An Evening of Dance: Orchesis delivers inventive works


    Watching the considerable display of flexibility and talent put on by Orchesis in Phi Beta Kappa Memorial Hall, the student-choreographed “An Evening of Dance,” does not, for me, merely evoke the images and moods expressed through the dancers’ movements. No, with all their bends and twirls, their running and leaping all over the stage, I felt I was instead looking at a mirror.

    The reflection showed me, about a year ago. I was sitting in roughly the same place I was last night, viewing a similarly vibrant and impressive spectacle and slowly formulating a means of putting into words what I was witnessing. Stupidly, that me wrote about narratives. This me, the one writing now, would like to throttle that me, shouting something about incorrect standards and misinformed ideas of what modern dance should be. Since such trans-temporal beatings are currently impossible, a mea culpa in print will have to do.

    That admission of poor judgment, however, comes at a price. In retrospect, last year’s “Evening of Dance” was a bold set of pieces, largely stunning in their scope and technical brilliance. There were a few moments where nothing inventive was being put on the stage, but those moments were too far apart and too infrequent to suggest any major flaws with the choreography or performance. This “Evening” does not, unfortunately, meet the unfairly-criticized excellence of 2010’s production, but not due to any particularly poor ideas, image, or numbers. Instead, a few exemplary pieces are performed side-by-side with others that don’t have quite the same life to them.

    The works that are fresh and inventive, like Jaqueline Stykes’s ’12 piece “Intangible Realities,” an energetic tableau of yellow-suited figures separating and regrouping while demonstrating remarkable command at isolation work, are quite so. This is not to say the routines were not as striking didn’t have merit. To Orchesis’s credit, there wasn’t a time during which I felt what I was seeing wasn’t worthwhile. But in the face of Jenny Forloff’s ’11 piece “How Raven Stole the Sun,” a captivating creation of character and identity through choreography, or “Kusakililaku,” a breathtaking showcase of pure kineticism from Camille Mireku ’11, it’s difficult for some not to look derivative. The capstone of the “Evening” is, as always with Orchesis performances (with the bewildering exception of the “Oklahoma!” piece at last year’s “Dancevent”), the most invigoratingly unique. Lindsey Carroll ’11 puts the entire team through a series of imaginative routines that turn the stage into a flurry of activity as opposing groups mesh and clash in an allegorical struggle to the Israel-Palestine conflict.
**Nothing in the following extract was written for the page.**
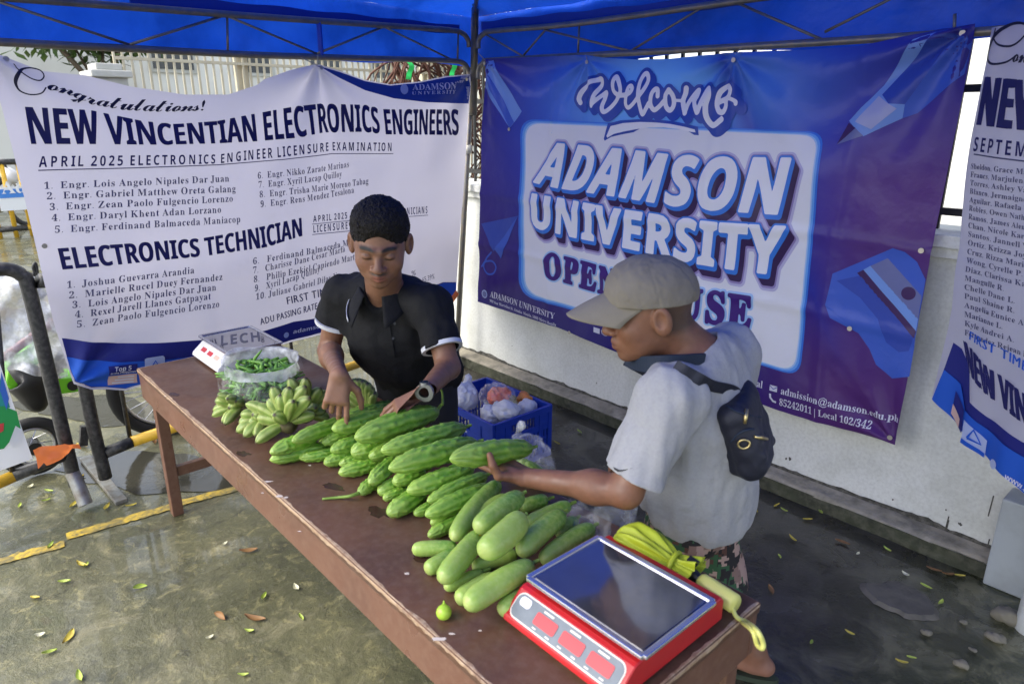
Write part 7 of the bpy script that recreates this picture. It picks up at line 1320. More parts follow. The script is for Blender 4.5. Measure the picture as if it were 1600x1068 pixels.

It isn’t perfectly articulated — only a few garbled audio clips tell the tale — but that’s hardly relevant when there is a world in motion before your eyes.

    The technical crew also does admirable work in the production, adding atmosphere and depth to what are mostly already profound pieces. Light work by Elizabet Biggio ’11, Meg Hamilton, Nora Ives ’11 and Jeremy Owens ’12 is colorful and bright when appropriate, but also harsh and striking to accentuate sharp changes in the choreography.

    Truly, the work done for this production is, overall, compelling. But the creativity of several numbers so obviously outshines the rest in a way that diminishes the peaks of the “Evening” and lessens their impact. Orchesis still possesses raw talent; it remains to be seen whether they continue to improve. If its members return to the dizzying heights of 2010’s “Evening,” however, I hope to be present in order to give them the approbation they so rightfully deserved.

    “An Evening of Dance” will be performed Mar. 25-26 in PBK Hall. Tickets are $5 for students.